Im Bereich der Sozial- und Arbeitsmarktpolitik sprechen sich die Wirtschaftsweisen unter anderem gegen einen Mindestlohn und die Rücknahme der Rente mit 67 aus. Stattdessen sollten nach der beschlossenen Beitragssenkung für die Rentenversicherung nun auch die Beiträge für die gesetzliche Krankenversicherung gesenkt werden. Kompensiert werden soll das durch einen einkommensunabhängigen Arbeitnehmerbeitrag zur Krankenversicherung. Die Finanzexpertin des gewerkschaftsnahen Instituts für Makroökonomie und Konjunkturforschung, Katja Rietzler, lehnt die Einführung dieser sogenannten »Bürgerpauschale« ab. »Dies verschiebt die Last weiter zu den Arbeitnehmern«, erklärte Rietzler gegenüber »nd«.

Auf europäischer Ebene sieht der Sachverständigenrat »erste Lichtblicke« in der Krise. Allerdings sei die wirtschaftliche Lage in der Eurozone aktuell vor allem der »unkonventionellen geldpolitischen Maßnahmen« der Europäischen Zentralbank geschuldet, die eine Notlösung gewesen seien.

Das Krisenmanagement müsse sich deshalb an einem stabilen langfristigen Ordnungsrahmen ausrichten. Daher sprechen sich die Weisen für eine Erweiterung des Maastrichter Vertrages aus. »Maastricht 2.0« könne aus drei Säulen bestehen: einer nationalen Verantwortung für die Haushalte, einer Bankenunion für die Stabilität des Finanzsystems und einem Insolvenzplan für Mitgliedstaaten.

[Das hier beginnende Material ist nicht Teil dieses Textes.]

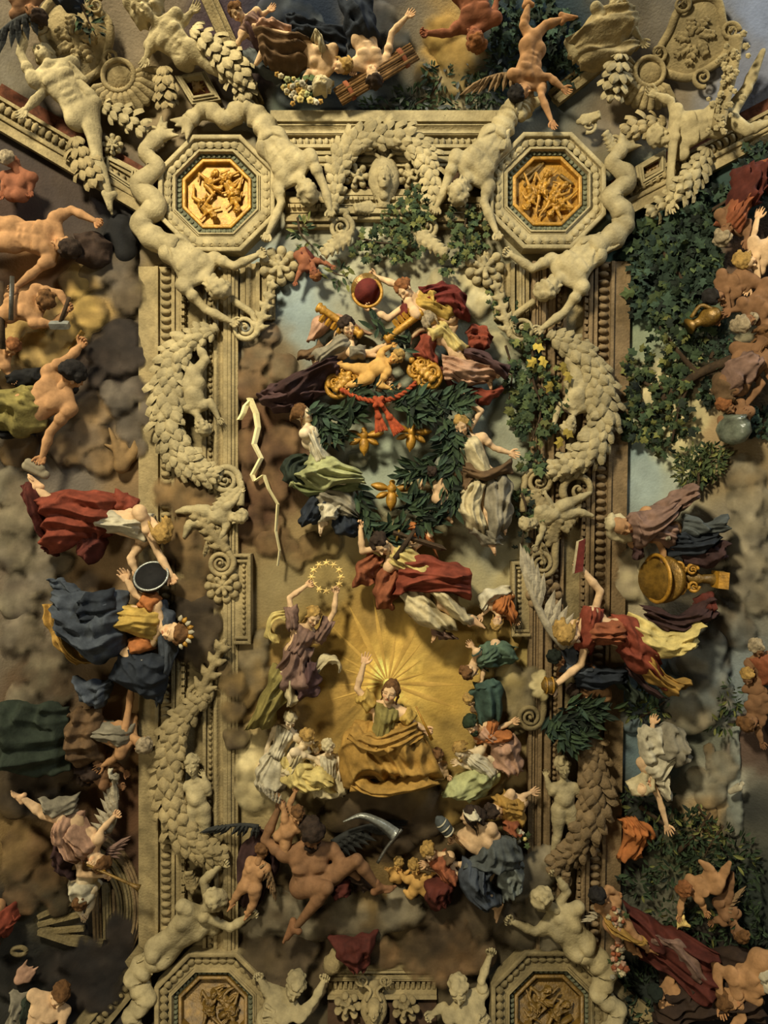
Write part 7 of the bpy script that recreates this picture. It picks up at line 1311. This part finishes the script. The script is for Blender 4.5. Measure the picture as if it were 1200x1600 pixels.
tree('oak_tree', 'oak with spreading branches and clustered leaves in the right landscape', [([(1150, 560), (1090, 585), (1040, 620), (1000, 650)], 9), ([(1090, 585), (1060, 550), (1030, 510)], 5), ([(1080, 590), (1060, 640), (1050, 690)], 4), ([(1060, 610), (1010, 600), (990, 570)], 4)], [(1000, 570, 20, 26), (1065, 560, 26, 24), (1010, 620, 30, 24), (1060, 620, 26, 22), (1000, 660, 26, 22), (1040, 670, 28, 18), (1070, 660, 18, 14), (1050, 520, 34, 18), (1090, 520, 20, 16), (990, 690, 10, 14), (1030, 695, 20, 10), (1060, 590, 20, 18)], 295, 15, 'vine', ['leaf_dark', 'leaf_black', 'leaf_dark', 'leaf_olive', 'leaf_mid'], 3, stuff=160)
tree('round_bush', 'small rounded green tree above the hooded woman', [([(1090, 770), (1092, 740), (1096, 710)], 3)], [(1092, 725, 36, 30), (1080, 740, 26, 20), (1112, 715, 24, 20)], 150, 11, 'laurel', ['leaf_mid', 'leaf_dark', 'leaf_olive'], 4, stuff=260)
tree('grape_vine', 'trailing grape vine over the inner edge of the right frame', [([(838, 530), (830, 580), (845, 640), (830, 690)], 3), ([(840, 600), (880, 640), (900, 650)], 2)], [(842, 600, 30, 34), (836, 655, 28, 34), (815, 560, 16, 30), (812, 640, 14, 34), (870, 620, 22, 20), (835, 535, 14, 16), (812, 520, 12, 20), (832, 725, 18, 10)], 190, 15, 'vine', ['leaf_dark', 'leaf_mid', 'leaf_olive', 'leaf_mid'], 5, h=26, hv=14, stuff=60, cat='vine')
root = thing('yellow_vine_leaves', 'bright yellow vine leaves on the right frame above the wreath', 'leaves', 842, 550)
for i, (x, y, a) in enumerate(((832, 540, .3), (845, 556, 1.2), (838, 560, 2.4), (880, 565, 1.6), (884, 580, 1.2), (880, 672, .6), (876, 682, 1.8), (862, 596, 2))): inst('leaf', leaf('vine', 'leaf_yellow'), root, x, y, 44, rot2(a) @ rotx(.3), 20)
tree('ivy_spray', 'ivy leaves spilling from the arch into the sky', [([(560, 372), (600, 380), (650, 378)], 2)], [(600, 375, 40, 16), (580, 395, 26, 10), (640, 385, 26, 14), (630, 345, 34, 26), (655, 320, 22, 30), (625, 400, 16, 8)], 200, 12, 'vine', ['leaf_mid', 'leaf_dark', 'leaf_olive', 'leaf_dark'], 6, h=24, hv=14, stuff=90, cat='ivy')
tree('ivy_trail', 'ivy trailing down by the upper right triton arm', [([(735, 320), (725, 360), (730, 400)], 2)], [(722, 340, 18, 26), (730, 380, 20, 22), (712, 392, 24, 14), (748, 360, 12, 30), (700, 415, 14, 10)], 110, 12, 'vine', ['leaf_mid', 'leaf_dark', 'leaf_olive'], 7, h=24, hv=14, stuff=40, cat='ivy')
tree('ivy_sprig', 'sparse ivy sprig by the upper left rosette', [([(465, 340), (470, 365), (488, 385)], 2), ([(500, 400), (520, 425), (540, 432)], 2)], [(470, 355, 20, 18), (484, 380, 16, 14), (525, 425, 20, 14), (536, 440, 10, 10)], 60, 13, 'laurel', ['leaf_mid', 'leaf_dark', 'leaf_olive'], 8, h=26, hv=10, cat='ivy')
tree('sky_ivy', 'thin green leaves hanging beside the right scroll over the sky', [([(790, 540), (800, 580), (795, 630)], 2)], [(790, 490, 14, 26), (800, 590, 10, 34), (806, 640, 8, 26), (775, 465, 10, 16)], 70, 11, 'vine', ['leaf_mid', 'leaf_olive', 'leaf_dark'], 9, h=10, hv=8, cat='ivy')
tree('bracket_ivy', 'dark vine at the foot of the right bracket', [([(815, 770), (822, 800), (815, 850)], 2)], [(816, 790, 12, 26), (830, 815, 14, 16), (818, 850, 10, 16), (835, 722, 22, 8)], 60, 12, 'vine', ['leaf_dark', 'leaf_black', 'leaf_mid'], 10, h=26, hv=8, cat='vine')
root = thing('fallen_laurel_branch', 'dark laurel branch lying across the lower right frame', 'branch', 900, 1130)
for i, p in enumerate(([(858, 1130), (890, 1128), (930, 1118)], [(860, 1140), (885, 1150), (920, 1146)], [(880, 1110), (910, 1108), (940, 1110)], [(870, 1120), (880, 1150), (890, 1160)])): branch_leaves(root, p, ['leaf_dark', 'leaf_black', 'leaf_teal'], 'dark_wood', 60, 24, 14, 300 + i, h=44)
tree('shrub_grove', 'dark shrubs filling the lower right landscape', [([(1000, 1260), (1040, 1290), (1090, 1330)], 4), ([(1060, 1330), (1090, 1300), (1110, 1270)], 4)], [(1010, 1250, 36, 26), (1040, 1300, 40, 30), (1080, 1300, 30, 34), (1000, 1380, 30, 24), (1050, 1360, 40, 26), (1150, 1350, 40, 46), (1100, 1350, 30, 30), (1160, 1440, 36, 40), (1050, 1430, 40, 24), (1090, 1450, 40, 26), (1030, 1470, 26, 10)], 295, 13, 'laurel', ['leaf_dark', 'leaf_black', 'leaf_dark', 'leaf_olive'], 11, stuff=700, cat='shrubs')
tree('sapling', 'slender sapling with leaf pairs against the pale sky', [([(1090, 1260), (1110, 1290), (1130, 1330)], 2), ([(1130, 1290), (1110, 1320), (1100, 1340)], 2)], [(1100, 1285, 18, 14), (1120, 1310, 16, 14), (1092, 1270, 10, 10), (1130, 1300, 10, 14)], 70, 10, 'laurel', ['leaf_dark', 'leaf_olive'], 12, hv=8)
tree('olive_tree', 'leafy tree between the white veiled woman and the grey cloud', [([(1000, 1120), (1020, 1110), (1040, 1095)], 3)], [(1000, 1110, 26, 14), (1030, 1110, 16, 12), (1020, 1080, 24, 22), (1130, 1130, 28, 12), (1140, 1090, 14, 26), (990, 1100, 12, 10)], 130, 12, 'laurel', ['leaf_dark', 'leaf_mid', 'leaf_olive'], 13, stuff=80)
tree('right_edge_bush', 'dark bushes around the satyrs at the right edge', [([(1110, 560), (1120, 540), (1140, 530)], 3)], [(1118, 530, 24, 22), (1110, 610, 14, 18), (1190, 660, 22, 24), (1150, 600, 14, 12), (1120, 560, 16, 12)], 100, 13, 'vine', ['leaf_teal', 'leaf_dark', 'leaf_black'], 14, h=6, stuff=140, cat='bush')
tree('top_bushes', 'dark blue green shrubs along the lower edge of the top scene', [([(640, 170), (670, 150), (690, 120)], 3)], [(650, 150, 34, 18), (690, 120, 30, 20), (600, 165, 40, 10), (670, 170, 34, 8), (760, 140, 30, 24), (740, 110, 14, 16), (790, 90, 26, 26), (720, 165, 30, 10)], 210, 13, 'laurel', ['leaf_dark', 'leaf_teal', 'leaf_black', 'slate'], 15, h=4, hv=10, stuff=300, cat='bush')
tree('blue_green_hedge', 'blue green foliage behind the tumbling faun boy', [], [(880, 60, 26, 40), (850, 40, 24, 40), (880, 110, 18, 26), (790, 40, 20, 40)], 120, 14, 'vine', ['leaf_teal', 'leaf_black', 'leaf_teal'], 16, h=4, hv=8, stuff=200, cat='bush')
tree('dark_sprig', 'dark leafy sprig hanging over the upper left shield', [([(122, -4), (134, 24), (150, 56)], 2)], [(128, 15, 10, 16), (138, 36, 16, 10), (148, 48, 10, 8)], 34, 14, 'laurel', ['leaf_black', 'leaf_dark'], 17, h=34, hv=6, cat='sprig')
tree('corner_thicket', 'black thicket under the lower right cloak', [], [(1000, 1540, 26, 34), (1020, 1500, 18, 20), (990, 1590, 30, 20), (1180, 1480, 26, 30)], 110, 13, 'laurel', ['leaf_black', 'leaf_dark'], 18, h=4, stuff=160, cat='bush')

Als einen ersten Schritt in die richtige Richtung lobten die Ökonomen den Fiskalpakt, der bereits zu ersten Erfolgen in den Krisenländern geführt habe. Die Vizevorsitzende der Linkspartei, Sahra Wagenknecht sieht das anders: »Diese Rezepte führen direkt in die Rezession«, Die ökonomische Entwicklung der Eurozone habe gezeigt, dass Kürzungsprogramme keinen Ausweg aus der Eurokrise böten, sondern vielmehr zentrale Ursache der Krise seien.